= Exercise instructions =
Each line that holds the word "finishes" should be returned.
____________
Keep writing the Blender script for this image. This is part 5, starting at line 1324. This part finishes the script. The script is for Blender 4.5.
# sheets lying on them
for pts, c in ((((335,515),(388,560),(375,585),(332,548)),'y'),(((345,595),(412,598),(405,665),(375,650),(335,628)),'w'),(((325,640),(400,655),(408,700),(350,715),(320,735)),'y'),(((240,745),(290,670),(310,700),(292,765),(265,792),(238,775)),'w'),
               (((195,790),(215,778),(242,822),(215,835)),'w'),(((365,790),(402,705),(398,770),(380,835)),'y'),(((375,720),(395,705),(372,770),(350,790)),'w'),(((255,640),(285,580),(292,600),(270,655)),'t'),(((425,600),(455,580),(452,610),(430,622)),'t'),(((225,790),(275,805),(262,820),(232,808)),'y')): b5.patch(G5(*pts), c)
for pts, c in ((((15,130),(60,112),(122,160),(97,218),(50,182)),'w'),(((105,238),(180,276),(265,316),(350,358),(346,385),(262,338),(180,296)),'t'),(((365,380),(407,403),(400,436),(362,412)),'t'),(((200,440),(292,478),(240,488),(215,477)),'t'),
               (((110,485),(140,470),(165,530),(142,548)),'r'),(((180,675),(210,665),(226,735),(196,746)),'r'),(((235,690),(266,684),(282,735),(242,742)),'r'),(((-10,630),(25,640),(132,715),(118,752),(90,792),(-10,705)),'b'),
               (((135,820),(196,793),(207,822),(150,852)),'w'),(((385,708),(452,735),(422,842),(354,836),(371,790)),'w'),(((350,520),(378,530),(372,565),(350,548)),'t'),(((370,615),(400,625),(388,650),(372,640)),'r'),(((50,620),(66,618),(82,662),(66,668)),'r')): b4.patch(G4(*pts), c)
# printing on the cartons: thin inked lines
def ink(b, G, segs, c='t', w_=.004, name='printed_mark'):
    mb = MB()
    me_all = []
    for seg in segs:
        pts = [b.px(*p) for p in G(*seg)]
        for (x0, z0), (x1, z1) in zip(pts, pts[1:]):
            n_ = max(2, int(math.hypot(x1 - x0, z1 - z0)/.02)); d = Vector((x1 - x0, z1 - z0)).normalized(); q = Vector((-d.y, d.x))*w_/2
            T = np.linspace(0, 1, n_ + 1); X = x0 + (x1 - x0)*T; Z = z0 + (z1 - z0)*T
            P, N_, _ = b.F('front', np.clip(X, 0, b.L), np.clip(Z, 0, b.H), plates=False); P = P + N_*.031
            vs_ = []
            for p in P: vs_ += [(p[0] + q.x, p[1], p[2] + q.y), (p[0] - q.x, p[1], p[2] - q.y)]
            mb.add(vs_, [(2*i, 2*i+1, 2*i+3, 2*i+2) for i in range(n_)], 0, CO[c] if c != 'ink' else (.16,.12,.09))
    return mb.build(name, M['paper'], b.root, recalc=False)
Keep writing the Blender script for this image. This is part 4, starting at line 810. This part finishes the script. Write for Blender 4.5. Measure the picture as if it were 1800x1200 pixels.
____________
= Result of the task =
Keep writing the Blender script for this image. This is part 5, starting at line 1324. This part finishes the script. The script is for Blender 4.5.
Keep writing the Blender script for this image. This is part 4, starting at line 810. This part finishes the script. Write for Blender 4.5. Measure the picture as if it were 1800x1200 pixels.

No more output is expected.